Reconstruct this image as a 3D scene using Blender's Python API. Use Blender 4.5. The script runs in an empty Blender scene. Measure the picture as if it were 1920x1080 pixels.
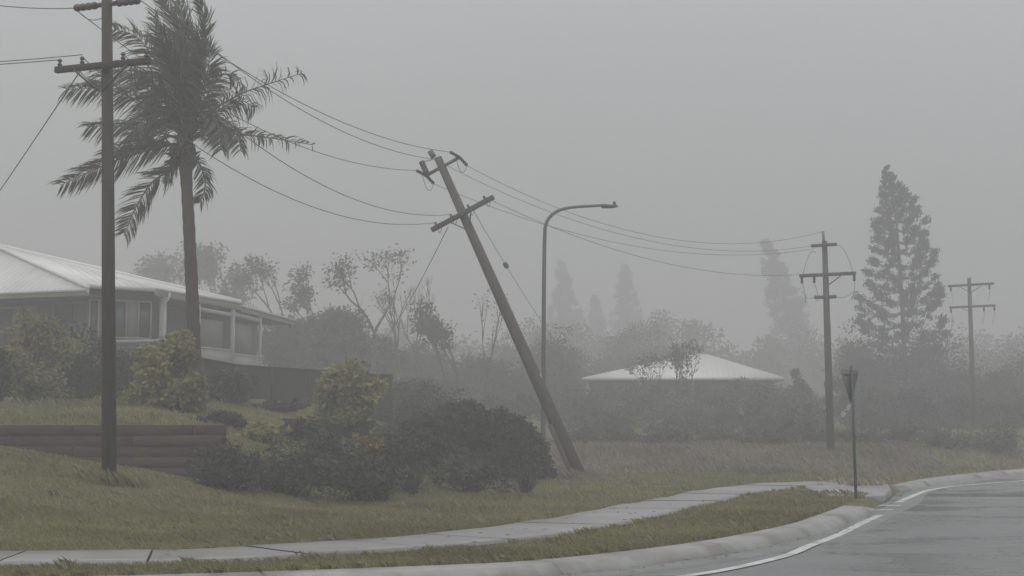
import bpy, math, random
import numpy as np
from math import radians as R

# ------------------------------------------------------------------ camera, world, sun, exposure
scene = bpy.context.scene
COL = scene.collection
F = 2800.0                       # focal length in pixels of a 1920 wide frame
PITCH = math.atan((797 - 540) / F)
EYE = np.array([0.0, 0.0, 1.6])
cam_d = bpy.data.cameras.new("camera")
cam_d.sensor_width = 36.0
cam_d.lens = F / 1920 * 36.0
cam_d.clip_start = 0.1
cam_d.clip_end = 6000
cam = bpy.data.objects.new("camera", cam_d)
cam.location = EYE
cam.rotation_euler = (math.pi / 2 + PITCH, 0, 0)
COL.objects.link(cam)
scene.camera = cam

scene.render.engine = 'CYCLES'
scene.cycles.use_denoising = True
try:
    scene.cycles.denoiser = 'OPENIMAGEDENOISE'
except Exception:
    pass
scene.cycles.max_bounces = 6
scene.cycles.diffuse_bounces = 3
scene.cycles.glossy_bounces = 2
scene.cycles.transmission_bounces = 3
scene.cycles.transparent_max_bounces = 6
scene.cycles.volume_bounces = 2
scene.cycles.caustics_reflective = False
scene.cycles.caustics_refractive = False
scene.view_settings.view_transform = 'Standard'
scene.view_settings.look = 'None'
scene.view_settings.gamma = 1
scene.view_settings.use_curve_mapping = False
scene.view_settings.exposure = 0.0

SUN_EL, SUN_AZ = R(58), R(200)
world = bpy.data.worlds.new("World")
scene.world = world
world.use_nodes = True
wn = world.node_tree
wn.nodes.clear()
w_out = wn.nodes.new('ShaderNodeOutputWorld')
w_bg = wn.nodes.new('ShaderNodeBackground')
w_sky = wn.nodes.new('ShaderNodeTexSky')
w_sky.sky_type = 'NISHITA'
w_sky.sun_disc = False
w_sky.sun_elevation = SUN_EL
w_sky.sun_rotation = SUN_AZ
w_sky.air_density = 1.0
w_sky.dust_density = 6.0
w_hs = wn.nodes.new('ShaderNodeHueSaturation')
w_hs.inputs['Saturation'].default_value = 0.1
wn.links.new(w_sky.outputs[0], w_hs.inputs['Color'])
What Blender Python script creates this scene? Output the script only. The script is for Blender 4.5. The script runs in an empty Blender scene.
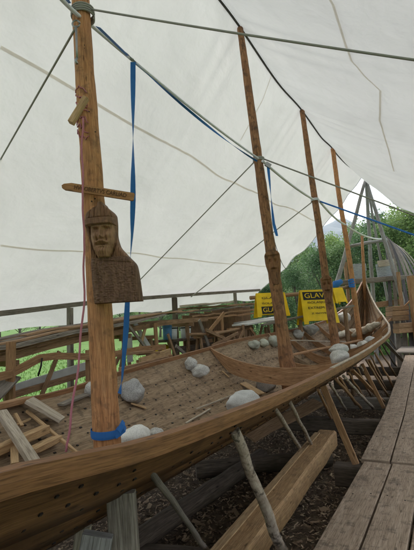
# # # #
* _What you need to do_
The images in the entries above should be left out; please reproduce exactly the lines from the first through the one containing "wn.links.new(w_sky.outputs[0], w_hs.inputs['Color'])".

* _Exercise answer_
Reconstruct this image as a 3D scene using Blender's Python API. Use Blender 4.5. The script runs in an empty Blender scene. Measure the picture as if it were 1920x1080 pixels.
import bpy, math, random
import numpy as np
from math import radians as R

# ------------------------------------------------------------------ camera, world, sun, exposure
scene = bpy.context.scene
COL = scene.collection
F = 2800.0                       # focal length in pixels of a 1920 wide frame
PITCH = math.atan((797 - 540) / F)
EYE = np.array([0.0, 0.0, 1.6])
cam_d = bpy.data.cameras.new("camera")
cam_d.sensor_width = 36.0
cam_d.lens = F / 1920 * 36.0
cam_d.clip_start = 0.1
cam_d.clip_end = 6000
cam = bpy.data.objects.new("camera", cam_d)
cam.location = EYE
cam.rotation_euler = (math.pi / 2 + PITCH, 0, 0)
COL.objects.link(cam)
scene.camera = cam

scene.render.engine = 'CYCLES'
scene.cycles.use_denoising = True
try:
    scene.cycles.denoiser = 'OPENIMAGEDENOISE'
except Exception:
    pass
scene.cycles.max_bounces = 6
scene.cycles.diffuse_bounces = 3
scene.cycles.glossy_bounces = 2
scene.cycles.transmission_bounces = 3
scene.cycles.transparent_max_bounces = 6
scene.cycles.volume_bounces = 2
scene.cycles.caustics_reflective = False
scene.cycles.caustics_refractive = False
scene.view_settings.view_transform = 'Standard'
scene.view_settings.look = 'None'
scene.view_settings.gamma = 1
scene.view_settings.use_curve_mapping = False
scene.view_settings.exposure = 0.0

SUN_EL, SUN_AZ = R(58), R(200)
world = bpy.data.worlds.new("World")
scene.world = world
world.use_nodes = True
wn = world.node_tree
wn.nodes.clear()
w_out = wn.nodes.new('ShaderNodeOutputWorld')
w_bg = wn.nodes.new('ShaderNodeBackground')
w_sky = wn.nodes.new('ShaderNodeTexSky')
w_sky.sky_type = 'NISHITA'
w_sky.sun_disc = False
w_sky.sun_elevation = SUN_EL
w_sky.sun_rotation = SUN_AZ
w_sky.air_density = 1.0
w_sky.dust_density = 6.0
w_hs = wn.nodes.new('ShaderNodeHueSaturation')
w_hs.inputs['Saturation'].default_value = 0.1
wn.links.new(w_sky.outputs[0], w_hs.inputs['Color'])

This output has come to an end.